- PROMPT: Reproduce the lines below exactly, from the one containing "Build this scene" through the one containing "rnd = random.Random(11)", both included. Leave out any pictures.

(3D scene scripts)
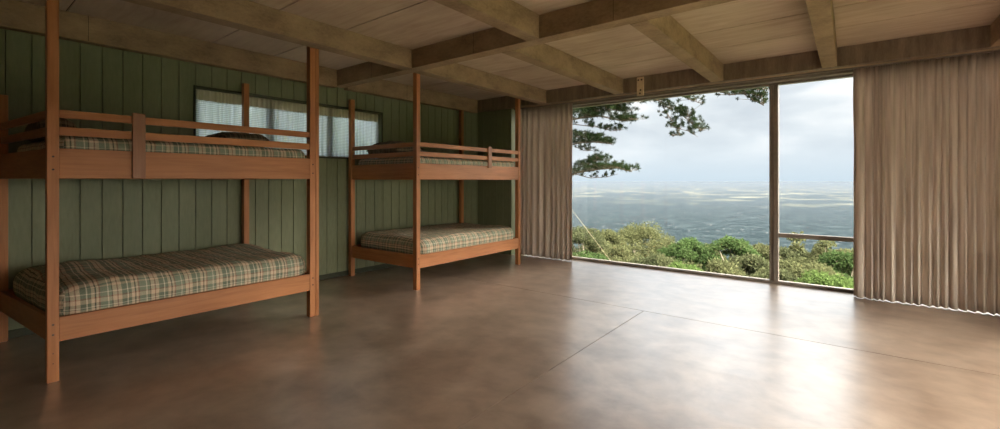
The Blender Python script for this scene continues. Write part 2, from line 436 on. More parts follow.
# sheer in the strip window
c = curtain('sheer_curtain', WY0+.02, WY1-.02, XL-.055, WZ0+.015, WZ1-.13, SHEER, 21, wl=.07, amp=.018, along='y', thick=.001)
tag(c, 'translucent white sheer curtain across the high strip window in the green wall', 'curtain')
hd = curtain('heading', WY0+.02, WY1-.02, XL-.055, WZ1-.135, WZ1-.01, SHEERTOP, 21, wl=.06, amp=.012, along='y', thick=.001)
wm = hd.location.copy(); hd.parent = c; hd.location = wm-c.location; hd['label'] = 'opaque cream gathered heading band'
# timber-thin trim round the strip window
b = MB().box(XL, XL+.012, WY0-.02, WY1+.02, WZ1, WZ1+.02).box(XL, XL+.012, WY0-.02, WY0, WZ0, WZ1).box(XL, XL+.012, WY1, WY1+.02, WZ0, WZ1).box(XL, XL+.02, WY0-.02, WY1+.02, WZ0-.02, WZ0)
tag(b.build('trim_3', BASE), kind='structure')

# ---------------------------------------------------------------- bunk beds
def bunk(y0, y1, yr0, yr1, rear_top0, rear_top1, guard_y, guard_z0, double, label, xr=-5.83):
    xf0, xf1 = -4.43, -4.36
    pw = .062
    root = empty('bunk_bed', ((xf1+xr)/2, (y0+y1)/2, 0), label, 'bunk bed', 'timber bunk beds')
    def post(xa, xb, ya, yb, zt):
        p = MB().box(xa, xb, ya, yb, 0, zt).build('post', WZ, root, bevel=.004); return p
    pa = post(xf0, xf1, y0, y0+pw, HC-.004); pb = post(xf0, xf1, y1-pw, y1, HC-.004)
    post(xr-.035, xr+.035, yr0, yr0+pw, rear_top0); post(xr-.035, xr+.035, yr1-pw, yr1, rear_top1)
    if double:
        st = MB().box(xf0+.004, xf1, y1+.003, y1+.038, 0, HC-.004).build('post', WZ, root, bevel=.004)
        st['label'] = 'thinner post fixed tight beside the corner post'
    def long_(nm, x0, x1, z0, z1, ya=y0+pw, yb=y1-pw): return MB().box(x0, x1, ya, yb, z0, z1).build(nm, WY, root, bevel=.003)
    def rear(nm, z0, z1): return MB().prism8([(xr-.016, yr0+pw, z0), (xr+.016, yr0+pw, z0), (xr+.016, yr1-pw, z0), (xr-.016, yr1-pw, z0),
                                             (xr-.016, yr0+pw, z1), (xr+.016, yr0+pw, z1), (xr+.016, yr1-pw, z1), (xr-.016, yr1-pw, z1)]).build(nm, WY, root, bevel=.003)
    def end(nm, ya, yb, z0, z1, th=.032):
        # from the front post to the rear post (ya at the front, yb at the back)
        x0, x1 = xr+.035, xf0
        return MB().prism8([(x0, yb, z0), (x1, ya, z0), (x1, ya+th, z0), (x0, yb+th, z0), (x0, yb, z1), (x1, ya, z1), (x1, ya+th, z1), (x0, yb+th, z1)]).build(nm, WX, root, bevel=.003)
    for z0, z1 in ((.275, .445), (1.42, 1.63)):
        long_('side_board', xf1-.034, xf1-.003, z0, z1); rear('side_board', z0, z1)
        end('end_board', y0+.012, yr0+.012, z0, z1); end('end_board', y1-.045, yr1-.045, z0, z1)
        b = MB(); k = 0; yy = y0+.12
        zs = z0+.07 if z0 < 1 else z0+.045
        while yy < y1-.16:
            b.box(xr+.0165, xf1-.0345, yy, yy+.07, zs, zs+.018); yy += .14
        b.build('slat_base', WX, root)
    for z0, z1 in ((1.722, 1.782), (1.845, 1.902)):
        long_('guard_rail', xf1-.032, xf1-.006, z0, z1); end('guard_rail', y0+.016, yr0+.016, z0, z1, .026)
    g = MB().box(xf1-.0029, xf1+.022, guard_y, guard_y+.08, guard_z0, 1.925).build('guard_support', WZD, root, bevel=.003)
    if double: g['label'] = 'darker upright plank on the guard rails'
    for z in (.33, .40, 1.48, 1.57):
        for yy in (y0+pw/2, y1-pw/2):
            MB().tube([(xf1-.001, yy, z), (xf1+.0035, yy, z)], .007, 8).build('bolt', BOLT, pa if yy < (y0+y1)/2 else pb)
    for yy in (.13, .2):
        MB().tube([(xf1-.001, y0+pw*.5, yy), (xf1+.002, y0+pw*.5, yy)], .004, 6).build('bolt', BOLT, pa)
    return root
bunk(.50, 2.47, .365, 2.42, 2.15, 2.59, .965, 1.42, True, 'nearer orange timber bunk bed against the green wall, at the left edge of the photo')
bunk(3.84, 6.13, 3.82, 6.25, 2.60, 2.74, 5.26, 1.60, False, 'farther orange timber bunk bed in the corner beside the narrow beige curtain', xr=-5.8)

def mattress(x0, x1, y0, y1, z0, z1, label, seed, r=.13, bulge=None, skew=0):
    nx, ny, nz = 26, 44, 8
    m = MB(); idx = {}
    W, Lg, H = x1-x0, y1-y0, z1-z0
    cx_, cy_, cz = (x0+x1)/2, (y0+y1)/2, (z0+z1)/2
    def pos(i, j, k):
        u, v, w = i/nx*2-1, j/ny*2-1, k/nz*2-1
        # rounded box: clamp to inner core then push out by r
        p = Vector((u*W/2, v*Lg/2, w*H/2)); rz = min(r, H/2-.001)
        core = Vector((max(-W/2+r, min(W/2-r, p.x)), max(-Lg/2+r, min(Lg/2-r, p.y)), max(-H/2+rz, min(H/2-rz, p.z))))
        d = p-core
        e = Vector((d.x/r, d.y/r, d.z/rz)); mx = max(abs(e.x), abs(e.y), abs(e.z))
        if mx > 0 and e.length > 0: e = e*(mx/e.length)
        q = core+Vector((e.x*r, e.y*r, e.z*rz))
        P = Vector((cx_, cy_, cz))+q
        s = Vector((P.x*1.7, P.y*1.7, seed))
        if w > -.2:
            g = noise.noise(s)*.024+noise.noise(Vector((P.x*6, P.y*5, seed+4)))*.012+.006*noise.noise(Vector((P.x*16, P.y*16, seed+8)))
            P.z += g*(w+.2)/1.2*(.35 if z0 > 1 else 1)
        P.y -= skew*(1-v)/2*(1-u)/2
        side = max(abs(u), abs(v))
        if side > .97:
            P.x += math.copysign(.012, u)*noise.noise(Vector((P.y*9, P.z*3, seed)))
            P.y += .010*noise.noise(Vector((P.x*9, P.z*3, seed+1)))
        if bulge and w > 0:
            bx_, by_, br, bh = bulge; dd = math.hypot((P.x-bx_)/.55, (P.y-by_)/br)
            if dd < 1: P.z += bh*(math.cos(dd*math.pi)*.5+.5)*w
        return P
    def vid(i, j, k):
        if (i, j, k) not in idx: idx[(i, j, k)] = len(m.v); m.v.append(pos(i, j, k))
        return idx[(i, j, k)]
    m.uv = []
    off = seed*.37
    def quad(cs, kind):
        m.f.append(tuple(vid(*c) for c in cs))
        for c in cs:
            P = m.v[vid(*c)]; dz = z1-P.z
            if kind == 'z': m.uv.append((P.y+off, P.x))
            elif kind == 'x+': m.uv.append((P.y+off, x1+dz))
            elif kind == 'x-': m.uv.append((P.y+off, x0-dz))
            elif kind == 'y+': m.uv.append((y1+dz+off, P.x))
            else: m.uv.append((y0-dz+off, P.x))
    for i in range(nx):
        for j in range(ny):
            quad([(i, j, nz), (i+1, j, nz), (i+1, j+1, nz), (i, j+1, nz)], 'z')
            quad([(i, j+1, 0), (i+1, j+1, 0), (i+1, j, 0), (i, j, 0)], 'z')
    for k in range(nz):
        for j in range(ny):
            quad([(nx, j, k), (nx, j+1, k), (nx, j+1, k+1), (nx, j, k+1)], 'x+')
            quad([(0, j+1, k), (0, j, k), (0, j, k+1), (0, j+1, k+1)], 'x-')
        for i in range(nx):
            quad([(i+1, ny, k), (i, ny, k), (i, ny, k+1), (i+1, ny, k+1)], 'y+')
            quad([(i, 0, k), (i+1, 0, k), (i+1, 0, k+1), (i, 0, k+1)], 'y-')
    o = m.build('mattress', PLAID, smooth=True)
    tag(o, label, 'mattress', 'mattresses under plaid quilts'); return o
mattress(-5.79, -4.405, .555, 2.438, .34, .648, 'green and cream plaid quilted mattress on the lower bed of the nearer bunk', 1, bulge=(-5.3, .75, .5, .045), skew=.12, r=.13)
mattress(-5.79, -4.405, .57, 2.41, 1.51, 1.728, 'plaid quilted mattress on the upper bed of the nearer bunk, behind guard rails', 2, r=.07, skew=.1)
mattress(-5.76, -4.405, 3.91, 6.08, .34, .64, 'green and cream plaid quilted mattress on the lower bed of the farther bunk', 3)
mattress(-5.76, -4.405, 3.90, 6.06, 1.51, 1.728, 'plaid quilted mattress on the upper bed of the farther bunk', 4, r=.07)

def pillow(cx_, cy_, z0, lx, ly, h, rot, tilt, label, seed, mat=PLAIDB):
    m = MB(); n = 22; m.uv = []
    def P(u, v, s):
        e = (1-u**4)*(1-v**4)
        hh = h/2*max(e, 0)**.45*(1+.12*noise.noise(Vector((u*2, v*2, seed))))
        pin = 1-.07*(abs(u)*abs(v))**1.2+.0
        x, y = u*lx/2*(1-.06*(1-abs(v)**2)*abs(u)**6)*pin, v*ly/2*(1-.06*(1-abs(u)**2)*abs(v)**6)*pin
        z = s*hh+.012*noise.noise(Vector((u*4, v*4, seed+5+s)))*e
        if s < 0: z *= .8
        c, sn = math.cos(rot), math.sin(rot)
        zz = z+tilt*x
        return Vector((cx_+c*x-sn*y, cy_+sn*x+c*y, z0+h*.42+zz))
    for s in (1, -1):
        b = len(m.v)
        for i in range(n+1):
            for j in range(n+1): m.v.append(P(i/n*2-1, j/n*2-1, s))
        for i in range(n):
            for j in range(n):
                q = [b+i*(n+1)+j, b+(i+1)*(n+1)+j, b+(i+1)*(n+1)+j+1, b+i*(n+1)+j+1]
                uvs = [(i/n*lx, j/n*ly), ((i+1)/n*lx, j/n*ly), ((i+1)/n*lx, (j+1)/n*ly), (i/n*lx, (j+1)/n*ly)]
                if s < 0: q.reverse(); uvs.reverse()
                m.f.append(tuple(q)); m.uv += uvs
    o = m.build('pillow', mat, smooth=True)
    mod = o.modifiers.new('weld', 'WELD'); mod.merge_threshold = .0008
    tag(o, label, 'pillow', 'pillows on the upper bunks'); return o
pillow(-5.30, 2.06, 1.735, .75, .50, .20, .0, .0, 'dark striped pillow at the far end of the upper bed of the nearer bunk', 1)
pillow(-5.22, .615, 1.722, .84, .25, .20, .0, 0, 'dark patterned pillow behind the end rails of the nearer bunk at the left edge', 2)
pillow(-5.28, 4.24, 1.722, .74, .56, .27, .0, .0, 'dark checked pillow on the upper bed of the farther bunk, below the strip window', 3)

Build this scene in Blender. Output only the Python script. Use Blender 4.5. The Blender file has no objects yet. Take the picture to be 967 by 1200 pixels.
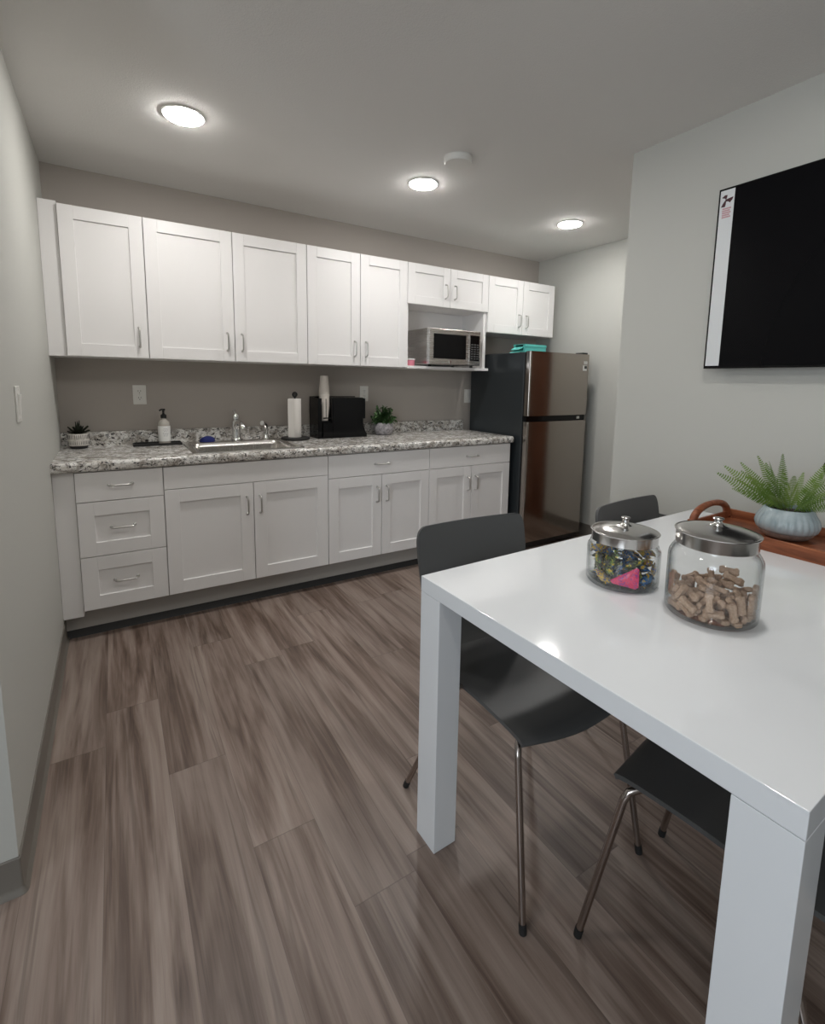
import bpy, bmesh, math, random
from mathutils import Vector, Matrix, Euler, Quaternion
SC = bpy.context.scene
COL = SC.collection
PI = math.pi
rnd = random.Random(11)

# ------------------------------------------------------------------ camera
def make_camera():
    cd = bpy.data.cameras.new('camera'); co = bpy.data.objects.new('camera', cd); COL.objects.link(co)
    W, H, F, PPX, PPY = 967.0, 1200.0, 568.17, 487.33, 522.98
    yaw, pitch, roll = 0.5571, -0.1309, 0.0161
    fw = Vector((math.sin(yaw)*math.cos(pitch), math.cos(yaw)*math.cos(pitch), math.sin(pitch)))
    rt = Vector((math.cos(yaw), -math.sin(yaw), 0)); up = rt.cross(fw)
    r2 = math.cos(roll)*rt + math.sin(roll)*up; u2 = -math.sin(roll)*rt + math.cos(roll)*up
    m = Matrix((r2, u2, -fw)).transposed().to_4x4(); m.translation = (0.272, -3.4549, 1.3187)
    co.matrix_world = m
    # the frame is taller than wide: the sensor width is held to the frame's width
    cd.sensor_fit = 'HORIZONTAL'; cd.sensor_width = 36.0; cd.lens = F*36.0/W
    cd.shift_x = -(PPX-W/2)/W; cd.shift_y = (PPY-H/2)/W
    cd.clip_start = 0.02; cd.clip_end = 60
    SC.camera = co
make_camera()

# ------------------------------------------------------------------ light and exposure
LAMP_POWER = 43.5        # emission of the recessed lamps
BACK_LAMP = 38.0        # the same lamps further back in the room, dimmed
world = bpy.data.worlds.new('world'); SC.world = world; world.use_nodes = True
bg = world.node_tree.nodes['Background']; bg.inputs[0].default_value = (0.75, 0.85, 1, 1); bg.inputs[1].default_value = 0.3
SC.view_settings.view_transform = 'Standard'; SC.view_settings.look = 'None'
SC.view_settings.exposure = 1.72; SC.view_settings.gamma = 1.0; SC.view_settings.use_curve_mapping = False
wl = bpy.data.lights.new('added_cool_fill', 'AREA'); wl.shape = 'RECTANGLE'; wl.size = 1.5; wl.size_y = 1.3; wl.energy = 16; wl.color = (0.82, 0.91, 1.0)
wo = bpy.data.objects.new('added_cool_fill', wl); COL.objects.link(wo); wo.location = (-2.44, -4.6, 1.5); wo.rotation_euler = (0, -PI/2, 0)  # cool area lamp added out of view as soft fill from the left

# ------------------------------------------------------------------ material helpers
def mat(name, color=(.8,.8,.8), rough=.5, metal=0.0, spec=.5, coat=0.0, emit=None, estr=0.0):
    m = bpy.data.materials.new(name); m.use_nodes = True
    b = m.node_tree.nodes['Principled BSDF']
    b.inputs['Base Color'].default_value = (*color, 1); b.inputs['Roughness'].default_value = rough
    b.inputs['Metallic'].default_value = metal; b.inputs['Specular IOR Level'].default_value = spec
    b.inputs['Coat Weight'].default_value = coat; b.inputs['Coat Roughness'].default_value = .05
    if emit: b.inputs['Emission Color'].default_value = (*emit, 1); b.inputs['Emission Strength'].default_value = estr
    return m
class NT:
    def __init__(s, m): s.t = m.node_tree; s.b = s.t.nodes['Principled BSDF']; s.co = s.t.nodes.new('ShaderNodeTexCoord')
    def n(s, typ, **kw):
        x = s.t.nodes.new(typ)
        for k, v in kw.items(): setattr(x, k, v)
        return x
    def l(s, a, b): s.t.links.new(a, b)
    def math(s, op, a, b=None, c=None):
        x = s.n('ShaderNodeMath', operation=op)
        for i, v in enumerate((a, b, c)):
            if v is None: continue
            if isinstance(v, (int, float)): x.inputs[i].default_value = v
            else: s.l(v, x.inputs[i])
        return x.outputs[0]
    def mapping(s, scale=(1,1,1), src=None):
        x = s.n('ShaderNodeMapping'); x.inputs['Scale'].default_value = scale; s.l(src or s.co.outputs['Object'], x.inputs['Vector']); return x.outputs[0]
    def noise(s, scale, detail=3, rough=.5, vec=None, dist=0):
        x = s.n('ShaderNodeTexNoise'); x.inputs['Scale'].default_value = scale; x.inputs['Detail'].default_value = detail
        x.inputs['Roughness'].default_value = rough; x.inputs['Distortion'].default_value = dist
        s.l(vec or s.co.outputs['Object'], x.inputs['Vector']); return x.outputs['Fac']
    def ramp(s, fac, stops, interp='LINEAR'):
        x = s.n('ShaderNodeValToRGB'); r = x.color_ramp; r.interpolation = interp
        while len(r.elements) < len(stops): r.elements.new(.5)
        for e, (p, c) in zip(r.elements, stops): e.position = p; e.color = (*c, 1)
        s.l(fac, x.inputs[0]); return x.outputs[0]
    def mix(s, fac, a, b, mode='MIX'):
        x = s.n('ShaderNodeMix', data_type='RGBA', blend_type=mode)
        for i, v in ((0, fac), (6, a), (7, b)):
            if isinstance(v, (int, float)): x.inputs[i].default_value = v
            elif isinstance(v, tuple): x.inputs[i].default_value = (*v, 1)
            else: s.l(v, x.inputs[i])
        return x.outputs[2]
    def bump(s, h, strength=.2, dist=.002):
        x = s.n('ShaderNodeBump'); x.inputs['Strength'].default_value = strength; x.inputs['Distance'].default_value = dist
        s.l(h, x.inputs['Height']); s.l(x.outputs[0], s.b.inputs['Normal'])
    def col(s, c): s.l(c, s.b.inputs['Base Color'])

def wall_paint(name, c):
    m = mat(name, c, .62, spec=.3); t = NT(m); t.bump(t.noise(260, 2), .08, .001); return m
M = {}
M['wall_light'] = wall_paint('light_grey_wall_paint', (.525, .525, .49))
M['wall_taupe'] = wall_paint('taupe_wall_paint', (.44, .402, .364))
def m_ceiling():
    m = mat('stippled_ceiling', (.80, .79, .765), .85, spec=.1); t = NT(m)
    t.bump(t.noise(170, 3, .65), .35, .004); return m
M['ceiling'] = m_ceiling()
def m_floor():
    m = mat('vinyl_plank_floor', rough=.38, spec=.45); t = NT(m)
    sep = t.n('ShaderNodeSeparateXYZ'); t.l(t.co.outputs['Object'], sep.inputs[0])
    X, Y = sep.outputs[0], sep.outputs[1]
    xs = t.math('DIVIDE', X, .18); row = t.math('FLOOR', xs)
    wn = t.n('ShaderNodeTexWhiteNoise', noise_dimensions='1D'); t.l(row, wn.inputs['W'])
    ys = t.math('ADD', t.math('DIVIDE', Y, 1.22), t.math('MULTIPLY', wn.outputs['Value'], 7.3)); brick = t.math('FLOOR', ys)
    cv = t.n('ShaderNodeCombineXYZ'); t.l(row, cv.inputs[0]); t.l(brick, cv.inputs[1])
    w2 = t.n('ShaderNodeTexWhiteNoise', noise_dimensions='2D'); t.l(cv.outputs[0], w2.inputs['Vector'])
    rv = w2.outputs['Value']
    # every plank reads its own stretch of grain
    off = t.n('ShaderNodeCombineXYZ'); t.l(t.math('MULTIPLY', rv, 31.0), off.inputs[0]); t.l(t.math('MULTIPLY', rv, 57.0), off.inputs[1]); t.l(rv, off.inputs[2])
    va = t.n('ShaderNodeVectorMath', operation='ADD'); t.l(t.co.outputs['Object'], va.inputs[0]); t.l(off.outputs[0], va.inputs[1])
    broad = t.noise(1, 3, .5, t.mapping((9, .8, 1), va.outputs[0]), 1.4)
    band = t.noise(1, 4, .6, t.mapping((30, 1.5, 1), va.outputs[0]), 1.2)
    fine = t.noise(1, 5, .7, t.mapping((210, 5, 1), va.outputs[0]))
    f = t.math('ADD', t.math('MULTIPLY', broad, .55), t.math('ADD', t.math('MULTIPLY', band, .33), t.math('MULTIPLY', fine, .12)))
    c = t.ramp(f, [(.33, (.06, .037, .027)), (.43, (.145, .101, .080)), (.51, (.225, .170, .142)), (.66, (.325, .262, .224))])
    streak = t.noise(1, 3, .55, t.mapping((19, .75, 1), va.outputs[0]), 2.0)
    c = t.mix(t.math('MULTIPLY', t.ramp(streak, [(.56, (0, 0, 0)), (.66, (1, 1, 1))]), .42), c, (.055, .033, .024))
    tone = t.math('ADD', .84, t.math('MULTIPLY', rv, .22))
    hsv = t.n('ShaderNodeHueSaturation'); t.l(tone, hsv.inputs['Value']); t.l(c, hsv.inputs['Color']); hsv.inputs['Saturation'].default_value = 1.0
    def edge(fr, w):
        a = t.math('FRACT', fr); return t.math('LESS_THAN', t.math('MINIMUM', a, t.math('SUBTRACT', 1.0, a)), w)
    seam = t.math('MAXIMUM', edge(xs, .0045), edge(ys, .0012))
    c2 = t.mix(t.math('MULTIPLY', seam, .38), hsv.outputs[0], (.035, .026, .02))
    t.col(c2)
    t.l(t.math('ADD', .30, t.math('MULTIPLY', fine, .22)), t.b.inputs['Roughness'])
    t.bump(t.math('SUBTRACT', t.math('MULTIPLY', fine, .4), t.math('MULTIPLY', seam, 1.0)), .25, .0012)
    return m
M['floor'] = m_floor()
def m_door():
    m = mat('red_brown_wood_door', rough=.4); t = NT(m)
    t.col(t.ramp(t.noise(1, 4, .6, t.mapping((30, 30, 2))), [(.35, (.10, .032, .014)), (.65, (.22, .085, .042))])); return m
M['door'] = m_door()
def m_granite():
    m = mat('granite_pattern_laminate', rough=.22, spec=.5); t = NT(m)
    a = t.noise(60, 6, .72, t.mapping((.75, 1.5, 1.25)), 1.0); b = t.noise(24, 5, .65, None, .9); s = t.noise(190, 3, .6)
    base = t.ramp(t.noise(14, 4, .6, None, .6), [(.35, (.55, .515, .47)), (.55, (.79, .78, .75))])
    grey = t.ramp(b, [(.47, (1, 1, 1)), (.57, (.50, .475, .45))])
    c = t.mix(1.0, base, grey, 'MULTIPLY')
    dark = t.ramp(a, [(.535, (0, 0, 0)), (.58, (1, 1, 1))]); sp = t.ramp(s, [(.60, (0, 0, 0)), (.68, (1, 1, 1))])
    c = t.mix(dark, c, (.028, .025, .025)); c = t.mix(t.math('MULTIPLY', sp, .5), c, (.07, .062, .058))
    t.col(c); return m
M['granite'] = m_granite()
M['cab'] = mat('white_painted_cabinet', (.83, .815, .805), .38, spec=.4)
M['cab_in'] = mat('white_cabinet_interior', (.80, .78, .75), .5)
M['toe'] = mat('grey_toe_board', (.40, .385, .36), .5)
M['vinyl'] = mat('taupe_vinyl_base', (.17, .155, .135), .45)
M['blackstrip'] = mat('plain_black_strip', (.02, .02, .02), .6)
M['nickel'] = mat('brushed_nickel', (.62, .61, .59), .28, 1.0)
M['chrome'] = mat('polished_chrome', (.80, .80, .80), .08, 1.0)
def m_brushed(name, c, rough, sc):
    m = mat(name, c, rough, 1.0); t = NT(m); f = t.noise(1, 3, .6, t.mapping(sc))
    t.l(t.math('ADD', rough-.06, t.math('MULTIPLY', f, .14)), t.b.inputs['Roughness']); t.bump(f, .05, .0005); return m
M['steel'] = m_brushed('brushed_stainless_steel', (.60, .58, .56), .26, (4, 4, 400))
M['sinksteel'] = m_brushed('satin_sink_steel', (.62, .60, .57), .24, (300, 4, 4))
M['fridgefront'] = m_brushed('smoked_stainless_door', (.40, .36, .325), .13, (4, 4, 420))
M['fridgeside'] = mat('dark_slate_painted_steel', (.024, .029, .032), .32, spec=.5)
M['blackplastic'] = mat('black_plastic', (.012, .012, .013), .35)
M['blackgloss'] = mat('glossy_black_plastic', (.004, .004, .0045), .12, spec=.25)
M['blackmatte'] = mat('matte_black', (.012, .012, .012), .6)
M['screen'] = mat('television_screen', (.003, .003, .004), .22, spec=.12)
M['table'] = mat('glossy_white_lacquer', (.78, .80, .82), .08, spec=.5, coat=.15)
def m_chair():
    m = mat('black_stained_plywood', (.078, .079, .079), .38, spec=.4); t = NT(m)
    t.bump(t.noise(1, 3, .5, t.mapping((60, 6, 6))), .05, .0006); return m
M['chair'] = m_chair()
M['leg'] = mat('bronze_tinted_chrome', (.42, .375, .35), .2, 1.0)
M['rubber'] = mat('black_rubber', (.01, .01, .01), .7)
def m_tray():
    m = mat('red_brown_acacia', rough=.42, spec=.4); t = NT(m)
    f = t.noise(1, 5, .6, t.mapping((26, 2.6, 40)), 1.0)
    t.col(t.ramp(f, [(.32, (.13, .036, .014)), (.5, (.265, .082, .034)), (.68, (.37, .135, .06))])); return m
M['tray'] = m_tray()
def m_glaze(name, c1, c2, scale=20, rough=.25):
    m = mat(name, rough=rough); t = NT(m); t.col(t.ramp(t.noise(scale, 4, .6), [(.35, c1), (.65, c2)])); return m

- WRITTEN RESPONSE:
Build this scene in Blender. Output only the Python script. Use Blender 4.5. The Blender file has no objects yet. Take the picture to be 967 by 1200 pixels.
import bpy, bmesh, math, random
from mathutils import Vector, Matrix, Euler, Quaternion
SC = bpy.context.scene
COL = SC.collection
PI = math.pi
rnd = random.Random(11)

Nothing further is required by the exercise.